Photo by Derrick Mahone
In his fourth season in the Thursday Thunder racing series, Riley Thornton has emerged as a contender for the championship.

Photo by Derrick Mahone In his fourth season in the Thursday Thunder racing series, Riley Thornton has emerged as a contender for the championship.

HAMPTON — Riley Thornton and his father, Chris, can now laugh about it.

At the time, three years ago, it wasn’t a laughing matter for the Thorntons, or the other Bandolero drivers at Thursday Thunder.

It seemed every time Thornton was on the track, it was a safe bet that a wrecker was near and the caution flags would come out.

In fact, Thornton’s very first time in the Thunder Ring at Atlanta Motor Speedway ended soon after driving on the track.

Minutes into a practice run for Thursday Thunder, Thornton wrecked his brand new white Bandolero on the fourth turn, and had to be towed into the garage.

As Chris Thornton recalled that event on Wednesday steps from the track, he grinned and shook his head.

Riley also laughed when he thought back to that warm June day at AMS.

“I’ve grown smarter as a driver,” the younger Thornton said.

Now 16 and two years removed from a treacherous first season at AMS, the Peachtree City native is now a leading contender at Thursday Thunder. He enters the season with a nine race win streak, which includes winning the last two Thursday Thunder races and all seven of his Winter Flurry events.

He finished second in the Young Lions division with 903 points, all the while switching to a Legends car.
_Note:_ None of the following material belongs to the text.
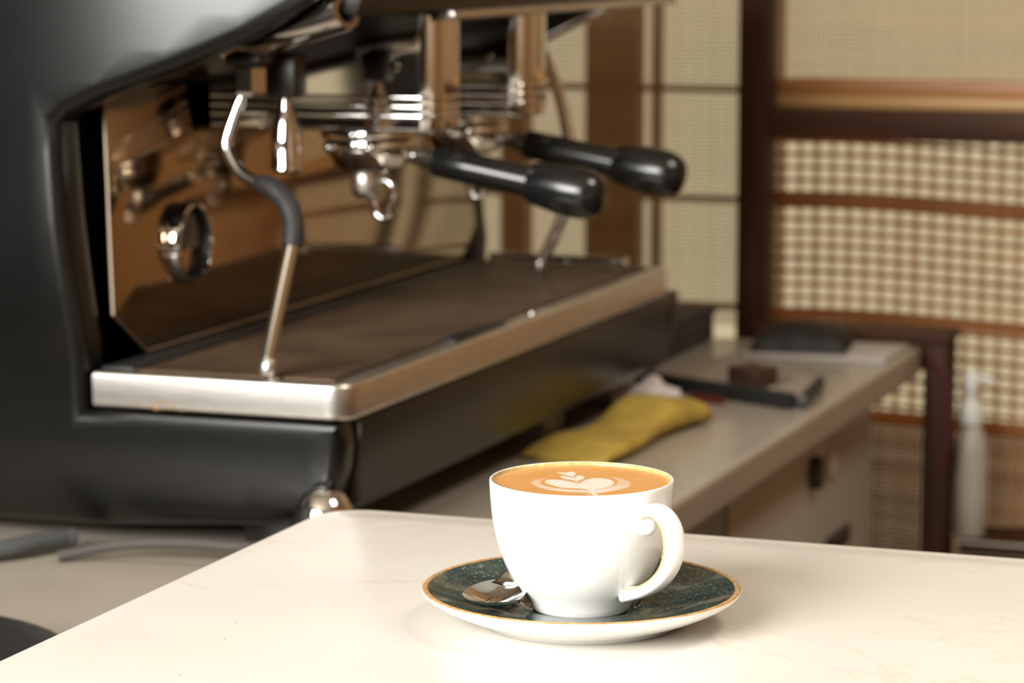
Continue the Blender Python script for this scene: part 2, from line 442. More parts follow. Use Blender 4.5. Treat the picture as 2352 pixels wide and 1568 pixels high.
# upper right blind: fine weave ending in an orange batten with a pale lower edge
t = thing('woven_blind', 'pale fine woven blind above the orange wooden batten, right of the post', 'blind', (0.5, 1.36, BZ + .14))
bm = BM(); weave(bm, -0.078, .36, BZ + .165, BZ + 0.75, 1.36, 0.0047, 0.0047, 0.0012, 0.0011); obj('weave', bm, ['bamboo', 'reed'], t, smooth=False)
bm = BM()
prism(bm, [(-.078, BZ + .152), (.36, BZ + .152), (.36, BZ + .168), (.25, BZ + .169), (.12, BZ + .1725), (.0, BZ + .172), (-.078, BZ + .169)], 'y', 1.353, 1.367, 0.0015)
obj('batten', bm, 'wood_orange', t)
bm = BM(); box(bm, -.078, .36, 1.350, 1.368, BZ + .1375, BZ + .152, 0.003); obj('batten_edge', bm, 'wood_pale', t)
# coarse lower blind, slightly sagging
def sag(x, z):
    t = min(max((x + .03) / .28, 0), 1); t = t * t * (3 - 2 * t)
    return -0.006 * t + 0.003 * math.sin(x * 9 + 1.0) - .001
t = thing('woven_blind', 'coarse woven reed blind with round bright gaps below the dark rail', 'blind', (0.5, 1.37, BZ - .34))
bm = BM(); weave(bm, -0.085, .36, BZ - .205, BZ + .128, 1.372, 0.0191, 0.0148, 0.0066, 0.0046, sag, nseg=40, th=0.0016)
obj('weave', bm, ['bamboo_orange', 'reed_tan'], t, smooth=False)
bm = BM()
weave(bm, -0.085, .36, BZ, BZ, 1.370, 9, 9, 0, 0, sag, solid=[(BZ + .0265, BZ + .042), (BZ - .105, BZ - .0905), (BZ - .219, BZ - .203)], nseg=40, th=0.003)
obj('bamboo_bands', bm, 'bamboo_orange', t, smooth=False)
bm = BM(); weave(bm, -0.085, .36, BZ - .42, BZ - .215, 1.372, 0.006, 0.0052, 0.0032, 0.0038, sag, nseg=20, th=0.0012)
obj('dense_hem', bm, ['bamboo_orange', 'bamboo_orange'], t, smooth=False)

# dark timber frame in front of the blinds
t = thing('timber_frame', 'dark brown upright post with a cross rail to its right, before the blinds', 'wooden frame', (-.07, 1.30, 0))
bm = BM(); box(bm, -.0867, -.0522, 1.285, 1.325, 0, 2.6, 0.002); obj('post', bm, 'wood_dark', t)
bm = BM(); box(bm, -.0522, .62, 1.290, 1.322, BZ + .107, BZ + .141, 0.002); obj('cross_rail', bm, 'wood_dark_h', t)

# ------------------------------------------------------------------ customer counter with rounded corner
def rounded_rect(x0, x1, y0, y1, r, corners=(1, 1, 1, 1), n=10):
    out = []
    for (cx, cy, a0), on in zip(((x0 + r, y0 + r, PI), (x1 - r, y0 + r, 1.5 * PI), (x1 - r, y1 - r, 0), (x0 + r, y1 - r, .5 * PI)), corners):
        if on: out += [(cx + r * math.cos(a0 + k / n * PI / 2), cy + r * math.sin(a0 + k / n * PI / 2)) for k in range(n + 1)]
        else: out.append({PI: (x0, y0), 1.5 * PI: (x1, y0), 0: (x1, y1), .5 * PI: (x0, y1)}[a0])
    return out
TX0, TY1 = 0.1065, -0.2665
t = thing('serving_counter', 'cream stone serving counter in the foreground carrying the coffee cup', 'counter', (0.8, -1.0, 0))
bm = BM(); prism(bm, rounded_rect(TX0, 1.7, -1.35, TY1, 0.03, (0, 0, 0, 1), 14), 'z', BZ - .032, BZ - .0004, 0.004, 4)
prism(bm, rounded_rect(TX0 + .013, 1.69, -1.34, TY1 - .013, 0.022, (0, 0, 0, 1), 14), 'z', BZ - .002, BZ, 0.0005, 2); obj('countertop', bm, 'stone', t, angle=30)
bm = BM(); box(bm, TX0 + .06, 1.66, -1.30, TY1 - .05, 0.0, BZ - .032); obj('counter_base', bm, 'cab_white', t, smooth=False)

# ------------------------------------------------------------------ cup, saucer, spoon, latte
CX, CY = 0.3340, -0.4842
vdir = Vector((co.location.x - CX, co.location.y - CY, 0)).normalized()      # cup -> camera, flat
rdir = Vector((-vdir.y, vdir.x, 0))                                           # image right
cm = 0.01
t = thing('saucer', 'round saucer with dark speckled teal glaze and ochre rim under the cup', 'saucer', (CX, CY, BZ))
prof = [(0, .006), (.022, .0062), (.027, .0066), (.0285, .0082), (.0305, .0090), (.040, .0096), (.050, .0106), (.060, .0131), (.068, .0157), (.0737, .0174),
        (.0752, .0178), (.0764, .0172), (.0767, .0163),
        (.0755, .0148), (.070, .0112), (.060, .0066), (.050, .0032), (.047, .0), (.043, .0), (.041, .0032), (.0, .0035)]
mi = []
for a, b2 in zip(prof, prof[1:]):
    r = (a[0] + b2[0]) / 2; k = len(mi)
    mi.append(0 if k < 9 else (1 if k < 11 else 2))
bm = BM(); lathe(bm, prof, (CX, CY, BZ), seg=160, mi=mi, close=False)
obj('dish', bm, ['teal', 'ochre', 'porcelain'], t, angle=60)

CB = BZ + .0062
t = thing('coffee_cup', 'white porcelain coffee cup with scrolled handle standing on the teal saucer', 'cup', (CX, CY, CB))
outer = [(0, .0022), (.0200, .0022), (.0205, .0), (.0222, .0002), (.0235, .0016), (.0248, .004), (.0266, .0072), (.0293, .0106), (.0324, .0148), (.0348, .0188), (.0368, .0230), (.0390, .0285),
         (.0408, .0350), (.0422, .0415), (.0431, .0480), (.0437, .0545), (.0441, .0605), (.0442, .0628)]
lip = [(.0441, .0636), (.0436, .0640), (.0430, .06385), (.0424, .0630), (.0420, .0612)]
inner = [(.0410, .0480), (.0395, .0380), (.036, .0270), (.030, .0160), (.022, .0080), (.010, .0058), (0, .0055)]
pr = outer + lip + inner
mi = [0] * (len(pr) - 1)
for k in range(len(pr) - 1):
    if pr[k] in (lip[2], lip[3]): mi[k] = 1
bm = BM(); lathe(bm, pr, (CX, CY, CB), seg=128, mi=mi, close=False)
obj('bowl', bm, ['porcelain', 'wear'], t, angle=70)
# handle: ribbon with a scroll at its upper end
phi = math.radians(43)
hd = (vdir * math.cos(phi) + rdir * math.sin(phi)).normalized()
side = Vector((-hd.y, hd.x, 0))
HT = .0640
hp = [(4.62, 1.95), (4.30, 1.78), (4.26, 1.38), (4.52, .98), (5.02, .80), (5.60, .93), (6.10, 1.38), (6.33, 2.05), (6.28, 2.80), (5.92, 3.55), (5.30, 4.20), (4.50, 4.68), (3.75, 4.97), (3.05, 5.12)]
path = catmull([Vector((CX, CY, CB + HT)) + hd * (r * cm) + Vector((0, 0, -h * cm)) for r, h in hp], 8)
rad = lerp_list([(.0038, .0012), (.0042, .0022), (.0046, .0026), (.0048, .0029), (.0050, .0031), (.0051, .0033), (.0052, .0034), (.0052, .0034), (.0051, .0033), (.0050, .0032), (.0049, .0030), (.0047, .0030), (.0046, .0032), (.0046, .0042)], len(path))
bm = BM(); tube(bm, path, rad, seg=24, side=side, scale=0.72)
mrot = Matrix((hd, side, Vector((0, 0, 1)))).transposed()
ellipsoid(bm, Vector((CX, CY, CB + HT)) + hd * .0450 + Vector((0, 0, -.0160)), (.0044, .0050, .0048), 24, 16, mrot)
hnd = obj('handle', bm, 'porcelain', t, angle=60)
# worn line along the handle's inner edge (left edge as seen)
bm = BM()
sgn = 1 if side.dot(rdir) < 0 else -1
ins = []
for i in range(18, len(path) - 3):
    tt = (path[i + 1] - path[i - 1]).normalized(); w = tt.cross(side)
    # inner side of the loop faces its centre
    cen = Vector((CX, CY, CB + HT)) + hd * .052 + Vector((0, 0, -.028))
    if w.dot(cen - path[i]) < 0: w = -w
    ra, rb = rad[i]
    ins.append(path[i] + side * sgn * ra * .87 + w * rb * .80)
tube(bm, ins, .00032, seg=6); obj('worn_edge', bm, 'wear', hnd)

# latte surface with milk art (outlines in picture-like coordinates, x right, y towards viewer)
def art():
    E = {}
    E['heart'] = [(705, 340), (730, 318), (790, 308), (870, 312), (960, 325), (1050, 345), (1110, 368), (1140, 352), (1170, 330), (1240, 300), (1330, 285), (1430, 290), (1510, 312), (1550, 345), (1535, 375), (1480, 405), (1400, 430), (1320, 452), (1290, 470), (1200, 440), (1050, 428), (900, 415), (790, 385), (730, 362)]
    E['ring'] = [(540, 350), (570, 325), (640, 300), (730, 290), (690, 305), (650, 330), (660, 370), (720, 400), (850, 430), (1000, 445), (1150, 452), (1240, 460), (1290, 478), (1340, 450), (1450, 420), (1560, 385), (1600, 345), (1590, 310), (1540, 285), (1470, 270), (1560, 275), (1660, 295), (1740, 330), (1755, 365), (1720, 405), (1600, 445), (1450, 475), (1340, 495), (1300, 500), (1200, 485), (1000, 478), (820, 460), (660, 425), (570, 385)]
    E['stem'] = [(1250, 440), (1310, 440), (1318, 490), (1345, 525), (1305, 522), (1265, 490)]
    E['leaf_a'] = [(1085, 325), (1075, 300), (1085, 265), (1120, 250), (1170, 258), (1190, 275), (1170, 300), (1120, 320), (1095, 345)]
    E['leaf_b'] = [(890, 265), (920, 255), (980, 262), (1040, 280), (1085, 305), (1090, 330), (1040, 315), (960, 300), (910, 285)]
    E['leaf_c'] = [(965, 215), (985, 200), (1030, 196), (1075, 210), (1080, 230), (1060, 250), (1050, 270), (1030, 260), (960, 240), (900, 228), (855, 210), (880, 203), (930, 208)]
    E['vein'] = [(1042, 258), (1058, 262), (1085, 305), (1112, 362), (1098, 356), (1075, 318)]
    E['fleck'] = [(1215, 500), (1245, 498), (1270, 510), (1235, 512)]
    return E
def inside(px, py, poly):
    c = np.zeros(px.shape, bool); n = len(poly)
    for i in range(n):
        x1, y1 = poly[i]; x2, y2 = poly[(i + 1) % n]
        if y1 == y2: continue
        cond = ((y1 > py) != (y2 > py)) & (px < (x2 - x1) * (py - y1) / (y2 - y1) + x1)
        c ^= cond
    return c
NR, NS, LR = 90, 360, 0.0426
RR = np.array([(k / NR) ** 0.9 for k in range(1, NR + 1)])
ang = np.arange(NS) * 2 * PI / NS
gx = np.outer(RR, np.cos(ang)); gy = np.outer(RR, np.sin(ang))
milk = np.zeros(gx.shape)
offs = [(dx * .006, dy * .010) for dx in (-1.5, -.5, .5, 1.5) for dy in (-1.5, -.5, .5, 1.5)]
for nm, poly in art().items():
    poly = [(p.x, p.y) for p in catmull([(a, b2, 0) for a, b2 in poly], 5, True)]
    acc = np.zeros(gx.shape)
    k = 1.0 if nm not in ('ring',) else 1.6
    for dx, dy in offs:
        acc += inside(1155 + 1090 * (gx + dx * k), 337.6 - 237.6 * (gy + dy * k), poly)
    acc /= len(offs)
    if nm == 'ring': acc *= 0.42 + 0.5 * np.clip((-gy - .1) / .5, 0, 1)
    if nm == 'fleck': acc *= .5
    milk = np.maximum(milk, acc)
milk[-5:, :] = np.maximum(milk[-5:, :], np.array([[.05], [.12], [.2], [.25], [.2]]) * (0.4 + 0.6 * (np.sin(ang * 2.0 + 1) > 0))[None, :])
me = bpy.data.meshes.new('latte')
verts = [(CX, CY, CB + .0622)]; vals = [0.0 if not inside(np.array([1155.]), np.array([337.6]), art()['heart'])[0] else 1.0]
for k in range(NR):
    for s in range(NS):
        p = rdir * (gx[k, s] * LR) - vdir * (gy[k, s] * LR)
        hgt = .0622 + (.0003 if RR[k] > .985 else 0)
        verts.append((CX + p.x, CY + p.y, CB + hgt)); vals.append(float(milk[k, s]))
fc = [(0, 1 + s, 1 + (s + 1) % NS) for s in range(NS)]
for k in range(NR - 1):
    a = 1 + k * NS; b2 = a + NS
    fc += [(a + s, b2 + s, b2 + (s + 1) % NS, a + (s + 1) % NS) for s in range(NS)]
me.from_pydata(verts, [], fc); me.update()
ca = me.attributes.new('milk', 'FLOAT', 'POINT'); ca.data.foreach_set('value', vals)
me.materials.append(M['latte'])
lo = bpy.data.objects.new('latte', me); COL.objects.link(lo)
tag(lo, 'golden brown latte with a white heart of milk foam filling the cup', 'coffee')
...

Evan Bell of Buford is the defending champion after amassing 973 points last season.

Thornton’s crew chief Cody Haskins says that the young driver is more confident now, and has the ability to possible become a champion this season.

Riley and Haskins began working together at the end of the 2011 season.

And it has given way to marked improvements.

“Obviously he has progressed into the top three through five,” Haskins said. “He has won some big races. He now understands racing and the feel of his car. He can communicate that to me. At first, he didn’t know the difference in racing. He knows his equipment.”

Even when he was going through that “frustrating” first season, Thornton never entertained the thought of quitting. The isolation feeling of not being wanted on the track wasn’t enough to push him away.

“There were a lot of drivers mad at me because of the wrecks,” he said. “I didn’t have that many friends. There are people mad at me now because I win. This all comes with the territory of racing.”

After getting burned out on baseball, where he played second base on a travel team, Thornton was ready to give racing a try.

His father has been involved with the sport for generations.

But it is the thrill of excelling in an individual sport that kept him motivated through the tough times on the track.

“I have more of a passion for this,” Thornton said. “This is a lot more fun. I just got burned out on baseball. I like racing in terms of the individual sense that it brings. It’s like it’s one versus about 20 other drivers.”